Well, surprised to get a text from W regarding letter.
"Thank you for the letter. It will take time to process but I am happy for you. I am also deeply heartbroken. Maybe the letter will help me heal."
I replied "Thank you for taking the time to read it. I meant every word. I am heartbroken as well and deeply sorry for all that I've done."
She followed up with "I'll never understand why me leaving was the only thing that worked."
Well, I surely have an answer for that. Want to tell her that with the vector and heading I was on, nothing short of something this jarring and disruptive would have gotten my attention. I know that for a fact.
I know this hasn't changed anything. But at least she knows what is in my head and heart now. She didn't yell or recoil in horror, so I will call it a "decent" Idea.
hello!??? that was the best response to the letter you could have realistically hoped for...
I say ---YAY!!!
As for replying to her last comment...let's ponder
M: 57 H: 60 M: 35 yrs S30,D28,D19 H off to Alaska 2006 Recon 7/07- 8/08 *2016* X = "ALASKA 2.0" GROUND HOG DAY I File D 10/16 OW DIV 2/26/2018 X marries OW 5/2016
I know, 25. I am not looking past that point at all. If I am being honest, I guess I don't fully understand her reply. Regardless, I think it went well.
Regarding pondering.....let's. Like I said, I think I know the answer to that question.
....I mean, heal from what? My actions? Filing for D? And what does "heal" mean? Move on and be free from M once and for all? Listen, I know I shouldn't read this much into it and I'm trying to keep my brain in check, but now I have questions.
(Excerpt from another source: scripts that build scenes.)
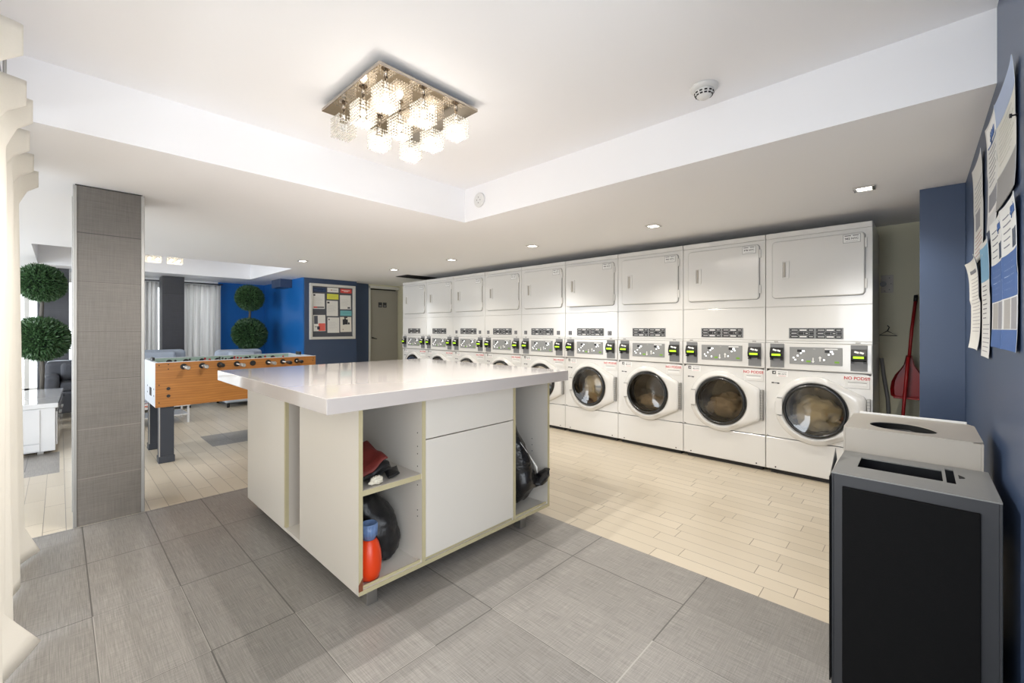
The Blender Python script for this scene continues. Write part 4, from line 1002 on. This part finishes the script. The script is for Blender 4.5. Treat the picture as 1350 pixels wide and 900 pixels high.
t = thing('waste_bin', 'taller beige bin with an oval slot standing behind the grey bin', 'waste bin', (2.35, .03, 0))
bx0, bx1, by0, by1, bh = -.20, .19, -.188, .19, .808
b = MB()
b.box(bx0, bx1, by0, by0+.006, 0, bh, 'bin_beige', .001); b.box(bx0, bx1, by1-.006, by1, 0, bh, 'bin_beige', .001); b.box(bx0, bx0+.006, by0+.006, by1-.006, 0, bh, 'bin_beige', .001); b.box(bx1-.006, bx1, by0+.006, by1-.006, 0, bh, 'bin_beige', .001); b.box(bx0+.006, bx1-.006, by0+.006, by1-.006, .02, .03, 'bin_beige'); b.build('shell', t)
# top with an oval opening
b = MB(); N = 48; ce = (-.06, .02); angs = [2*PI*k/N for k in range(N)]
rect = [(bx0, by0), (bx1, by0), (bx1, by1), (bx0, by1)]
oc = [ (ce[0]+hull_ray(ce[0], ce[1], rect, a)*math.cos(a), ce[1]+hull_ray(ce[0], ce[1], rect, a)*math.sin(a)) for a in angs]
ic = [(ce[0]+.088*math.cos(a)-.035*max(0, -math.sin(a))**2, ce[1]+.098*math.sin(a)) for a in angs]
b.loops([[(x, y, bh) for x, y in oc], [(x, y, bh+.004) for x, y in oc], [(x, y, bh+.004) for x, y in ic], [(x, y, bh+.001) for x, y in ic]], 'bin_beige', smooth=False); b.build('top_plate', t)
b = MB(); b.loops([[(x, y, bh+.001) for x, y in ic], [(x, y, bh-.19) for x, y in ic]], 'hole', cap1=True); b.path([(-.03, .07, bh-.02), (-.06, 0, bh-.012), (-.09, -.05, bh-.02)], .006, 'bin_side'); b.build('shade_liner', t)  # dark walls under the oval paint the shade inside the beige bin
b = MB(); b.box(.19, .197, -.17, .17, bh-.12, bh+.012, 'white', .002); b.build('back_lip', t)

# ------------------------------------------------------------------ alcove
t = thing('dustpan', 'red long-handled lobby dustpan leaning in the cream alcove', 'dustpan', (4.6, .06, 0))
def P(u, v): return Vector((.0+u, v, 0))
b = MB()
pan = [(0, .088, .655), (0, .108, .67), (0, .112, .72), (0, .104, .78), (0, .082, .835), (0, .052, .88), (0, .03, .92), (0, .018, .99), (0, -.018, .99), (0, -.03, .92), (0, -.052, .88), (0, -.082, .835), (0, -.104, .78), (0, -.112, .72), (0, -.108, .67), (0, -.088, .655)]
b.loops([[(-.01-.02*(1 if k in (0, 1, 14, 15) else 0), y, z) for k, (x, y, z) in enumerate(pan)], [(.05, y*.8, z) for (x, y, z) in pan]], 'red_plastic', cap1=True, smooth=False)
b.box(-.035, .05, -.092, .092, .648, .660, 'red_plastic', .003); b.build('pan', t)
b = MB(); b.path([(.0, .0, .97), (.07, -.015, 1.2), (.15, -.035, 1.42)], .011, 'red_plastic'); b.path([(.15, -.035, 1.42), (.16, -.038, 1.47)], .013, 'black'); b.build('handle', t)
t = thing('broom', 'red broom handle standing in front of the dustpan in the alcove', 'broom', (4.5, .12, 0))
b = MB(); b.path([(0, .0, .06), (.04, -.03, .6), (.06, -.055, .98)], .011, 'red_plastic'); b.build('stick', t)
b = MB(); b.box(-.05, .05, -.08, .08, .04, .075, 'red_plastic', .008); b.box(-.04, .04, -.075, .075, 0, .042, 'black', .003); b.build('brush_head', t)
t = thing('wall_outlet', 'cream socket plate high on the alcove back wall', 'socket', (4.84, .205, 1.58))
b = MB(); b.box(-.008, 0, -.045, .035, -.075, .075, 'bin_beige', .002); b.build('plate', t)
b = MB(); b.tube((-.03, .02, .0), (-.007, .02, 0), .022, 'black', n=18)
for yy, zz in ((-.02, .05), (-.02, -.05), (-.03, 0), (.01, -.06)): b.tube((-.0085, yy, zz), (-.007, yy, zz), .004, 'ink', n=8)
b.build('socket', t)
b = MB(); b.path([(0, 0, .055), (0, -.012, .04), (0, -.005, .02), (0, .0, .01), (0, .05, -.025), (0, -.06, -.028), (0, 0, .01)], .004, 'black', 8)
o = b.build('wire_hanger', None, (4.62, .19, 1.172)); o.rotation_euler = (0, 0, .1); tag(o, 'black wire hanger hooked beside the nearest dryer', 'hanger')
b = MB(); b.path([(4.815, .235, .95), (4.81, .22, .8), (4.80, .195, .62), (4.805, .19, .5), (4.81, .20, .3), (4.815, .21, .02)], .014, 'plate_grey')
tag(b.build('drain_hose'), 'grey hose hanging down behind the nearest washer', 'hose')
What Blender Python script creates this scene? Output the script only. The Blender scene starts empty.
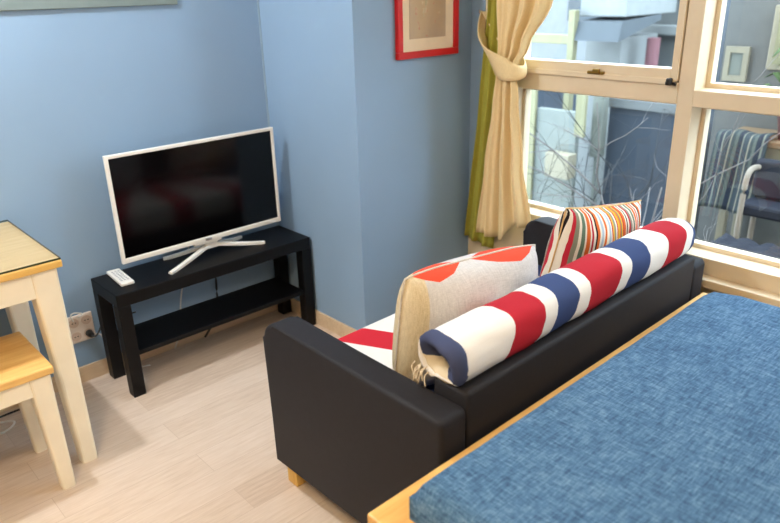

"I'll never understand why me leaving was the only thing that worked."
Hummmm......so hard to know what tone she was using when she sent this, but based on the other statements, I tend to think she said it with sorrow and frustration. At the same time, it seems she sees that it "worked". That's better than her seeing that you'll never change....even if she leaves. So, perhaps the letter, plus timing, plus your hard work has planted a seed. I believe timing is everything.
Emotions and doubt will be tugging very hard on her heart as the time approaches for court. Don't shut her out. Stay open. Look at her. If she's looks your way....don't turn away. Look into her eyes as if you are looking into her soul. Let your eyes do the talking.
Her lawyer may try to keep her separated from you when arriving to the courthouse. But if the two of you should meetin the hall or at the doors.....just wait and give her time, in case she says somethin. IOW, don't turn away. I'm not saying you are to start crying or begging or anything like that. I'm just saying to be open to her in case her eyes are searching yours, and let your face tell her what she wants to know.
Just remember, there is nothing that can happen this day that you and God can't handle
It is not about what you feel should work in your M. It is about doing the work that gets the right results. Do what works!